Reparations and Absolution

Anyone with even an introductory understanding of the egregious predations of racism in American culture would conclude that we have a collective duty to engage – now – in the repair effort.

Financial reparations will acknowledge and redress the Black/White wealth gap – the denial of opportunity, the theft of assets – beginning with slavery through succeeding generations of Black families. The vast scale of the debt puts it squarely in the domain of the federal government.

For many Americans, the challenge is to know how to contribute to ensuring payment of that long-overdue bill within a movement riven by militant disputes.

Closure is another matter.
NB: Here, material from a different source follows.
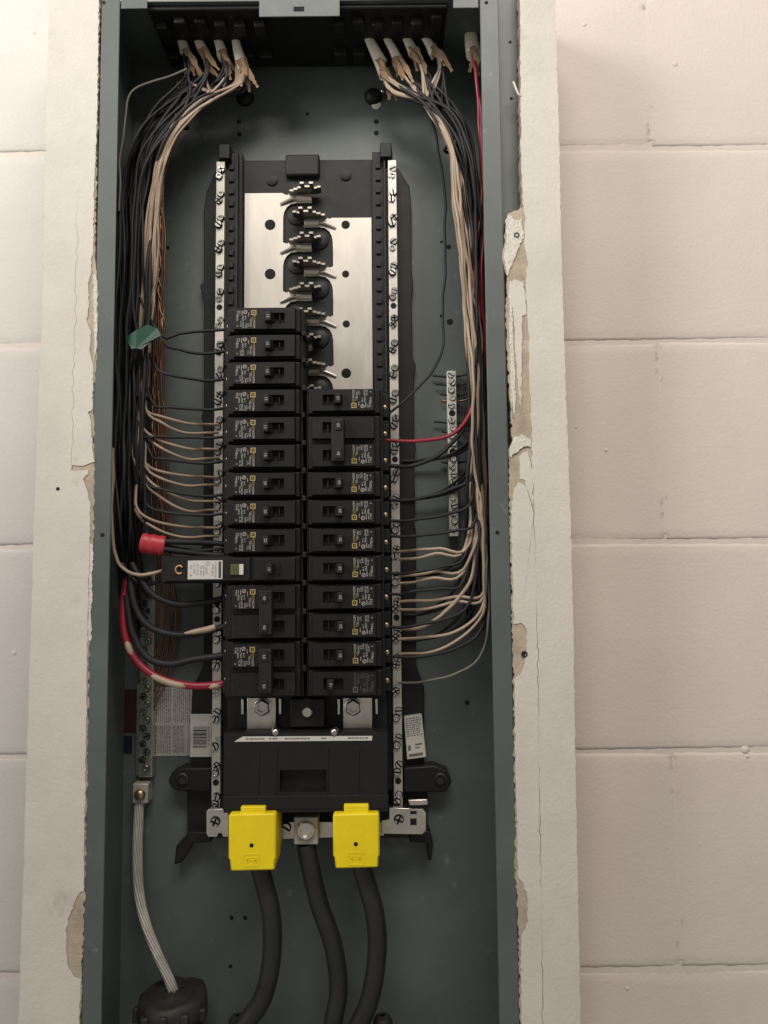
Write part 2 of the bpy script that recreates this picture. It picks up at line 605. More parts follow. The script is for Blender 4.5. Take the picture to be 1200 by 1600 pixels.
# deck under the bus bars
MB().box(-146, -3, 13, 20, -200, 368).build('deck', 'black_plastic', inte, bevel=1.0)
for s_, x0 in ((-1, -157.5), (1, -9.0)):
    mb = MB()
    mb.box(x0, x0 + 17, 13.1, 27, -262, 372)
    for k in range(38):
        z = 358 - k * 12.75
        mb.box(x0 + 3.5, x0 + 8.5, 27, 29.0, z - 4.2, z + 1.2)
    mb.box(x0 + 11.5, x0 + 13.5, 27, 33, -200, 370)
    mb.build('breaker_rail', 'black_plastic', inte, bevel=0.4)
mb = MB()
x0, z0 = P(446, 274, 26)
x1, z1 = P(499, 243, 26)
mb.box(x0, x1, 12, 26, z0, z1 + 2)
mb.build('centre_knob', 'black_plastic', inte, bevel=2.0)
for xx in (P(352, 240, 30)[0], P(603, 240, 30)[0]):
    MB().taper(xx - 7, xx + 7, 360, 378, 12, 36, 1.5).build('rail_end', 'black_plastic', inte, bevel=0.8)
for (px, py) in ((425, 282), (540, 274)):
    x, z = P(px, py, 20)
    MB().lathe(x, z, [(6, 18), (5.6, 21.5), (3.8, 22)], 16).build('deck_boss', 'black_plastic', inte)


# bus plates with their tongues and blades
def arc(cx, cz, r_, a0, a1, n=7):
    return [(cx + r_ * math.cos(R(a0 + (a1 - a0) * k / (n - 1))), cz + r_ * math.sin(R(a0 + (a1 - a0) * k / (n - 1)))) for k in range(n)]


def bus(side, rows, ztop, zbot):
    """outline in a frame where the plate is at left and the tongues point to +x; mirrored for the right plate"""
    xo, xe, xt = -139.2, -99.0, -70.5          # outer edge, inner edge of plate, tongue tip
    cx = -74.6
    pts = [(xo, ztop)]
    first = True
    for n in rows:
        z = row_z(n) - 3.2                      # tongue's upper edge
        zt, zb = z, z - 8.0
        if zt < zbot:
            break
        if first:
            pts += [(xe - 1, ztop)]
            first = False
        pts += [(xe - 1, zt + 2.2), (xe + 3, zt + 0.5), (xe + 4.5, zt + 2.0), (xe + 6, zt)]
        pts += [(xt, zt), (xt, zb), (xe + 13, zb)]
        pts += [(xe + 7, zb - 1.2), (xe + 3, zb - 4.5), (xe + .4, zb - 9.5), (xe - .6, zb - 15)]
    pts += [(xe - 1, zbot), (xo, zbot)]
    out = []
    for p in pts:
        if p[1] >= zbot - .01:
            out.append(p)
    if side > 0:
        out = [(2 * cx - x, z) for x, z in out]
    mb = MB().poly(out, 20.2, 22.4)
    root = mb.build('bus_bar', 'bus_metal', inte, bevel=0.35)
    for n in rows:
        z = row_z(n) - 3.2
        if z - 8 < zbot - 6:
            continue
        f = (lambda x: x) if side < 0 else (lambda x: 2 * cx - x)
        # castellated blade standing out from the tongue: (x0, x1, height)
        x0 = xe + 6.5
        prof = [(0, 4.2, 8), (4.2, 8.5, 11), (8.5, 12, 14), (12, 16.0, 23), (16.0, 21, 16), (21, 25.2, 23), (25.2, 28, 13), (28, 32, 15)]
        pts = [(0, 22.4)]
        for a, b_, h in prof:
            pts += [(a, 22.4 + h), (b_, 22.4 + h)]
        pts += [(32, 27), (28.4, 24)]
        n_ = len(pts)
        vs = [(f(x0 + a), -dd, z + .2) for a, dd in pts] + [(f(x0 + a), -dd, z + 2.6) for a, dd in pts]
        fs = [tuple(range(n_)), tuple(range(n_, 2 * n_))[::-1]] + [(i, (i + 1) % n_, n_ + (i + 1) % n_, n_ + i) for i in range(n_)]
        MB().add(vs, fs).build('stab', 'stab_metal_shaded', root, bevel=0.25)
        # rolled lead-in under the blade and the stamped rib at its root
        mb = MB()
        sec = [(z + .2, 22.3), (z - 1.5, 25.6), (z - 3.5, 26.6), (z - 5.6, 25.4), (z - 7.6, 22.3)]
        vs = [(f(xx), -dd, zz) for xx in (xe + 13, xt - .3) for zz, dd in sec]
        k = len(sec)
        mb.add(vs, [(i, i + 1, k + i + 1, k + i) for i in range(k - 1)] + [tuple(range(k)), tuple(range(k, 2 * k))[::-1]])
        mb.build('tongue', 'bus_metal', root, angle=60)
        rib = [Vector((f(xe - 3.5), -22.4, z - 9.5)), Vector((f(xe + 2), -23.4, z - 7)), Vector((f(xe + 8), -24.0, z - 4.6)), Vector((f(xe + 13), -23.0, z - 3.8))]
        MB().tube(spline(rib, 1.5), 1.7, 8).build('rib', 'bus_metal', root)
    return root


bl = bus(-1, range(-6, 6), P(382, 302, 22)[1], -150) if False else bus(-1, [-6, -4, -2, 0, 2], P(382, 302, 22)[1], 60)
br = bus(1, [-5, -3, -1, 1, 3], P(582, 340, 22)[1], 60)
for (px, py, r_) in ((422, 351, 5.4), (422, 428, 5.4), (540, 351, 4.3), (540, 428, 3.6), (541, 506, 3.6), (541, 583, 4.9)):
    x, z = P(px, py, 22.6)
    MB().lathe(x, z, [(r_, 22), (r_, 22.75), (r_ * .96, 22.8)], 22).build('bus_hole', 'dark_hole', bl if px < 480 else br)
# rounded insulating pads between the tongues
for n in range(-6, 5):
    for sd in (-1, 1):
        if (n % 2 == 0) == (sd < 0):
            z = row_z(n) - 24.5
            if z < 70:
                continue
            xx = -86 if sd < 0 else -63
            MB().lathe(xx, z, [(9.5, 19), (9.0, 21.8), (7.5, 22.6)], 24).build('insulating_pad', 'black_plastic', inte)


# neutral bars
def neutral_bar(xc, ztop, zbot, seed, holes):
    rnd = random.Random(seed)
    bar = MB().box(xc - 4.3, xc + 4.3, 25, 33, zbot, ztop).build('neutral_bar', 'bar_metal', inte, bevel=0.5)
    k = 0
    z = ztop - 9.5
    while z > zbot + 6:
        for j, dz in enumerate((0, -6.7)):
            if z + dz < zbot + 4:
                continue
            dx = 1.0 if j == 0 else -0.8
            kind = rnd.choices(('slot', 'cross', 'hollow'), (6, 3, 3))[0]
            if (k, j) in holes:
                put(HOLE, bar, xc, 33.05, z + dz, name='screw_hole')
            else:
                put(SCREW[(kind, 'screw_steel')], bar, xc + dx + rnd.uniform(-.4, .4), 32.6 + rnd.uniform(-.3, 1.3), z + dz,
                    rnd.uniform(0, 3.14), name='screw', tilt=rnd.uniform(-.05, .05))
        k += 1
        z -= ROWP * 0.985
        if k % 6 == 0:
            put(HOLE, bar, xc, 33.05, z + 9.7, name='screw_hole', scale=.92)
            z -= 3.0
    return bar


neutral_bar(-161.6, 360, -276, 5, {(17, 0)})
neutral_bar(11.2, 360, -276, 9, set())

# main lug section below the breakers
mb = MB()
x0, z1 = P(352, 1086, 62)
x1, z0 = P(606, 1150, 62)
mb.box(x0, x1, 20.1, 52, z0, z1)
mb.build('lug_base', 'black_plastic', inte, bevel=1.0)
x0, z1 = P(350, 1146, 76)
x1, z0 = P(606, 1268, 76)
xm0, zm1 = P(437, 1203, 76)
xm1, zm0 = P(510, 1237, 76)
mb = MB()
cov = inte
mb.box(x0, xm0, 20.2, 76, z0, z1)
mb.box(xm1, x1, 20.2, 76, z0, z1)
mb.box(xm0, xm1, 20.2, 76, z0, zm0)
mb.box(xm0, xm1, 20.2, 76, zm1, z1)
mb.box(xm0, xm1, 20.2, 66, zm0, zm1)
mb.build('lug_cover', 'black_plastic', inte)
mb = MB()
xa, za = P(350, 1244, 76)
mb.box(x0 - .6, x1 + .6, 74, 76.8, z0 + 3, za)
for px in (404, 432, 512, 560):
    xx = P(px, 1200, 76)[0]
    mb.box(xx - .7, xx + .7, 75, 76.7, za + 2, z1 - 14)
mb.build('cover_rib', 'black_plastic', inte, bevel=.4)
xs, zs = P(479, 1174, 76)
MB().box(xs - 6, xs + 6, 75.8, 76.15, zs - 4, zs + 3).build('cover_slot', 'dark_hole', inte)
MB().poly(pp([(379, 1151), (582, 1150), (581, 1157), (366, 1159)], 76.6), 76, 76.6).build('label_strip', 'sticker_white', inte)
xa, za = P(384, 1154.5, 76.7)
xb = P(574, 1154.5, 76.7)[0]
rt = random.Random(2)
mb = MB()
for (u0, u1) in ((0, .16), (.19, .26), (.32, .52), (.62, .66), (.84, .99)):
    x = xa + (xb - xa) * u0
    while x < xa + (xb - xa) * u1:
        l_ = rt.uniform(.8, 2.6)
        mb.box(x, x + l_, 76.5, 76.75, za - .75, za + .55)
        x += l_ + rt.uniform(.4, .9)
mb.build('label_print', 'ink_soft', inte)
# bus straps with hex bolts
for sx, (pa, pb, pc) in ((-1, (386, 431, 410)), (1, (536, 582, 552))):
    x0, z1 = P(pa, 1090, 56)
    x1, z0 = P(pb, 1146, 56)
    st = MB().box(x0, x1, 50, 56.2, z0, z1).build('bus_strap', 'zinc', inte, bevel=.6)
    xb, zb = P(pc, 1105, 60)
    MB().lathe(xb, zb, [(8.2, 56), (8.0, 57.5), (7.2, 58.0)], 24).build('washer', 'zinc', st)
    bo = MB().lathe(xb, zb, [(7.4, 57.5), (7.4, 64), (6.4, 65.2), (4.4, 65.2), (3.8, 61)], 6, rot=R(30))
    bo.build('hex_bolt', 'screw_steel', st, angle=25)
    for ex in (x0 - 5, x1 + 3):
        MB().box(ex, ex + 2.2, 46, 58, z1 - 15, z1 - 1).build('strap_tab', 'zinc', st, bevel=.3)
xb, zb = P(480, 1113, 66)
MB().box(xb - 16, xb + 16, 52, 64, zb - 14, zb + 12).build('centre_block', 'black_plastic', inte, bevel=1.2)
MB().lathe(xb, zb, [(5, 63), (5, 66), (4, 67.2), (1, 67.6)], 18).build('centre_screw', 'zinc', inte)
for px in (430, 522):
    x, z = P(px, 1144, 78)
    MB().lathe(x, z, [(4.0, 74), (3.6, 76.6), (2.5, 78.4), (0.8, 79.2)], 16).build('rivet', 'screw_steel', inte)
# black feet
for pts in ([(330, 1200), (283, 1200), (268, 1208), (262, 1222), (270, 1234), (290, 1237), (330, 1237)],
            [(330, 1300), (292, 1300), (290, 1312), (275, 1322), (272, 1352), (284, 1348), (302, 1318), (330, 1316)],
            [(630, 1200), (678, 1196), (700, 1205), (706, 1222), (696, 1238), (668, 1238), (630, 1240)],
            [(640, 1300), (672, 1298), (677, 1320), (674, 1346), (669, 1345), (668, 1318), (640, 1316)]):
    MB().poly(pp(pts, 24), 5, 24).build('mounting_foot', 'black_plastic', inte, bevel=1.4)
for px, py in ((285, 1217), (688, 1217)):
    x, z = P(px, py, 25)
    MB().lathe(x, z, [(6, 23), (6, 26), (4.2, 27), (3.6, 24.6)], 18).build('foot_screw', 'bushing_grey', inte)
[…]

After four centuries of relentless systemic marginalization of Black people, our society cannot pretend that closure can be fully achieved.

In the face of such profound damage, absolution may neither be given – nor received.
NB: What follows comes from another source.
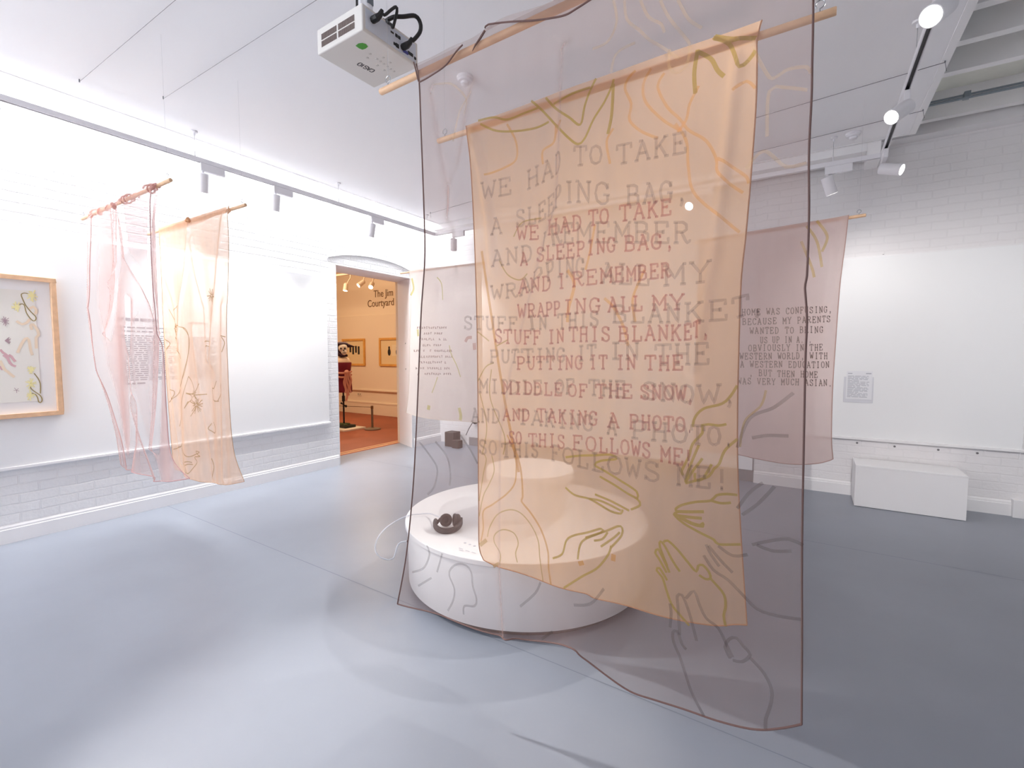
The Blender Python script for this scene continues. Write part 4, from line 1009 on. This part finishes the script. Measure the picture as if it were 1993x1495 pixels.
b1_.ink('printed_veins', PE, [c6('960,0 975,100 935,190 865,222'), c6('1010,0 1022,90 1080,140 1120,180 1180,215 1260,270'), c6('1060,195 990,230 962,270 950,330'),
 c6('1080,0 1120,80 1175,110 1190,150'), c6('1170,0 1210,80 1290,180 1305,215 1290,300 1245,332 1212,305 1215,225'), c6('1250,0 1300,90 1360,130'),
 c6('1590,220 1640,320 1680,365 1740,325 1830,310 1850,340'), c6('1655,625 1665,420 1740,405 1835,415'), c6('1560,770 1640,690 1740,760 1830,740'),
 c6('160,390 230,380 300,450 290,520'), c6('240,640 270,500 330,420')], 0.008)

# --- the inner banner, tan silk with rust text
TAN = cloth_mat('tan_silk', (234, 192, 148), 0.62, edge=0.7, trans=0.58, weave=0.10, power=2.5)
HEM2 = mat('tan_hem', (176, 124, 84), 0.8)
cr2 = [([(1478, 90), (1440, 90), (1425, 200), (1410, 330), (1390, 500), (1372, 600), (1350, 720)], 0.020, 0.022),
       ([(920, 262), (935, 320), (950, 420), (958, 520)], 0.016, 0.025), ([(1075, 480), (1060, 620), (1050, 800)], 0.010, 0.05)]
b2_ = Banner('second text banner, opaque tan silk with rust red text behind the mauve one', (-1.662, 1.903), (0.016, 1.872), TAN, GRP, HEM2,
             [(0.014, 4.4, 2.0, 0.05), (0.006, 15.0, 0.4, 0.06)], cr2[0:])
b2_.sheet([(907, 245), (1000, 212), (1100, 174), (1200, 139), (1300, 103), (1400, 69), (1483, 39)],
          [(940, 1091), (965, 1103), (1000, 1115), (1055, 1135), (1090, 1145), (1140, 1155), (1160, 1165), (1230, 1180), (1290, 1195), (1360, 1211), (1400, 1217), (1430, 1215), (1454, 1216)],
          [(907, 245), (912, 280), (917, 340), (922, 450), (926, 600), (928, 750), (929, 900), (930, 1000), (931, 1065), (940, 1091)],
          [(1483, 39), (1475, 80), (1472, 200), (1463, 330), (1453, 450), (1443, 550), (1438, 700), (1436, 800), (1436, 900), (1440, 1000), (1446, 1100), (1454, 1216)], 130, 180)
b2_.hem(0.0026)
b2_.dowel(0.0, 1.69)
fl = MB(); E2 = np.array(smoothline([b2_.sz(*q) for q in ((911, 262), (1000, 232), (1100, 196), (1200, 163), (1300, 128), (1400, 98), (1440, 88), (1468, 80), (1477, 78))], 0.01))
T2 = np.array([[e[0], 2.601] for e in E2]); n_ = len(E2)
rows = [b2_.at(T2 + (E2 - T2) * k / 3, -0.004 * (k > 0) - 0.002) for k in range(4)]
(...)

Perhaps closure is not about forgiveness.

It’s about transforming our relationships going forward.

It’s about welcoming those connections we can have, where trust is the fragile bridge we all must cross, where the paths that open are maintained with humility and courage.
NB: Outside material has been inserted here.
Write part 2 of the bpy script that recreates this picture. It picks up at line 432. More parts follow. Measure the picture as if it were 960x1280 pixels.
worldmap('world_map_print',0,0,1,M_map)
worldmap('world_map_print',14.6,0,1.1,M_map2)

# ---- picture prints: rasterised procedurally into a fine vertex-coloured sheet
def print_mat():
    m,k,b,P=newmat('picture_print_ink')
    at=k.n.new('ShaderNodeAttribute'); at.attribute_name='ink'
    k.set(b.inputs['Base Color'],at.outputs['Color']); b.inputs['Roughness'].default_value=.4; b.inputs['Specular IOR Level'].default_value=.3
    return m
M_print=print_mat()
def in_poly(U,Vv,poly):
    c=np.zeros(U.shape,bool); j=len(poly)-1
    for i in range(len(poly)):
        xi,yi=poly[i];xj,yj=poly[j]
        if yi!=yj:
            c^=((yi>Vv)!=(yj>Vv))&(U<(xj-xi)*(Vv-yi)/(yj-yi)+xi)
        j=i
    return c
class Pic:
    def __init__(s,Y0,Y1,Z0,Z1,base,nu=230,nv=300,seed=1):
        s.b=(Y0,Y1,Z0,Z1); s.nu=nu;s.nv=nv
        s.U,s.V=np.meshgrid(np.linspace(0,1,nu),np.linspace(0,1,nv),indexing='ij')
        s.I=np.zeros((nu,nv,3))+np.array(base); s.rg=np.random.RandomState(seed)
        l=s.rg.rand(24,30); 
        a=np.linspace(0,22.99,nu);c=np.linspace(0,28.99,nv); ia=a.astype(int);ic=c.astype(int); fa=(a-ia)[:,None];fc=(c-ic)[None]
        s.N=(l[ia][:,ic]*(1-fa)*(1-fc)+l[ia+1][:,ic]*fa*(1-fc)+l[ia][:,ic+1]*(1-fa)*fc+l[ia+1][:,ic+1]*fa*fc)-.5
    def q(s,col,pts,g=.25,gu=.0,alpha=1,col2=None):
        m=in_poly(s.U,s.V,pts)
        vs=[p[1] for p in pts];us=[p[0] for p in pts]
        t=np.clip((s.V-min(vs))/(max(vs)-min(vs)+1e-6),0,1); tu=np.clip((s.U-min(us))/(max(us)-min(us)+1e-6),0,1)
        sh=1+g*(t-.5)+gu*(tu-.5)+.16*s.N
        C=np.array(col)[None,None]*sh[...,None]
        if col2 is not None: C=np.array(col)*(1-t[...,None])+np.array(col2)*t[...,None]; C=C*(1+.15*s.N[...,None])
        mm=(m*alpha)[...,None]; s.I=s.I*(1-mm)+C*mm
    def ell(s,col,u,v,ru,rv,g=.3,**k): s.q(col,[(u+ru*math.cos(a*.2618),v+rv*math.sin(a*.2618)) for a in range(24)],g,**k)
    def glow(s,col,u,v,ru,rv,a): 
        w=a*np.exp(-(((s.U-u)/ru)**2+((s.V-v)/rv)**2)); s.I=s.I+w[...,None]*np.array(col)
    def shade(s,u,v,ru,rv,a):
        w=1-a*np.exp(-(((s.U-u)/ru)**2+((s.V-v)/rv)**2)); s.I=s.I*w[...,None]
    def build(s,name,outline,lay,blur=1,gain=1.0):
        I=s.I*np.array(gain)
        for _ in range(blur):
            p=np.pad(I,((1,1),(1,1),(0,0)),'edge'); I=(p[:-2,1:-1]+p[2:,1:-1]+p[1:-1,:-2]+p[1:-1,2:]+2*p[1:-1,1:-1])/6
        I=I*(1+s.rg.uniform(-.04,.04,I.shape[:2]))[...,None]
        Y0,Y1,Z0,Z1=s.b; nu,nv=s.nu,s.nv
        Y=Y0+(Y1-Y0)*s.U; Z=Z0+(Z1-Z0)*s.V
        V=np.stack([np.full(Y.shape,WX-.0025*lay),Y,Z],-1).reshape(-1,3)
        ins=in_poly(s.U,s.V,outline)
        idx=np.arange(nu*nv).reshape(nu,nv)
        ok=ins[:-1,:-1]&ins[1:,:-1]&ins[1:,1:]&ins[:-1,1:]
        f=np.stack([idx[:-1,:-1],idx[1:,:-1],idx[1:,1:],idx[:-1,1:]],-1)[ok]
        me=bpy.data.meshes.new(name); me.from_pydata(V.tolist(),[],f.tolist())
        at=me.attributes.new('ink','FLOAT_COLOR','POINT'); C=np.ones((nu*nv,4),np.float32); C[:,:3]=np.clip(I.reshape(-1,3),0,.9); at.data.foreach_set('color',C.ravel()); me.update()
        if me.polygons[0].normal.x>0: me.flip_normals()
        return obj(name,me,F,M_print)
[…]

It’s about allowing our knee-jerk attitudes to be laid bare, and taking our lumps, and moving ahead wiser and more loving for the effort.

As with so many critical human endeavors, women can and should lead.  The bond we share derives from withstanding the millennia-old subtle, overt, violent, disorienting, undermining, objectifying ways of men. The cultural encoding exempts no one.

Women are uniquely capable of achieving the scale and depth of such a cultural change. But only if we gather ourselves together. Only if we agree that no more time will pass without validating our lived and spoken truths in the endeavors we jointly create.

We can sit back and wait for the haters to die off, or we can seize the opportunities conferred by joining and elevating a sisterhood. Therein lies our power. It’s high time to gear up.